The Power of the Implementation of a Radical Idea

Susan B. Anthony is widely well known name in American society, but may not be fully understood to extent she accomplished for women’s rights or the other women activists that fought along with her.

One of the first women to speak with Anthony about freedom was Elizabeth Stanton, a women who had been advocating for women’s rights for two decades prior to the starting the first feminist publication, The Revolution.

Susan B. Anthony, left, and Elizabeth Cady Stanton sit on the porch of the Anthony house in Rochester, N.Y. (AP Photo/Susan B. Anthony House)

Susan B. Anthony, left, and Elizabeth Cady Stanton sit on the porch of the Anthony house in Rochester, N.Y. (AP Photo/Susan B. Anthony House)

Mrs. Anthony worked as the publisher while Stanton was the editor. The two women had a clear agenda and the factual proof that women were being civilly wronged in society so they decided to present an idea to the public that social change was possible.

This weekly newspaper, though it did not ever have a circulation bigger then 3,000, implemented the idea that women could be equal to males and from there, the idea caught fire. Word was spread to communities in America that fostered the advancement of women and movement gained more and more followers.

Individuals that may not have been reading the newspaper were being persuaded to join the movement because of the opportunity to escape from lives considered to be lesser than that of a male.

In 1869, after spending almost twenty years actively fighting for the civil right’s of women in America, Stanton decided to go from house to house to spread the word that the liberation of women was no longer an idea, but a possibility. She personally spoke with over two hundred people and said each person needed women’s rights explained to them.
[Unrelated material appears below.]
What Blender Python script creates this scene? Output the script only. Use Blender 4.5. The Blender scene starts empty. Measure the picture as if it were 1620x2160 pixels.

Within the next year The Revolution was sold for one dollar because of financial difficulty. Between losing their biggest sponsors and subscriptions, the paper had accrued $10,000 worth of debt and could not continue to advocate for women’s rights.

However, the fight for women’s civil rights lived on and states inside the United States began to give women rights starting in 1890. It would take thirty years for the United States to pass federal legislation that would grant a women the same rights as a man, but it was a victory nonetheless.

What began as just an idea networked from the minority into the majority.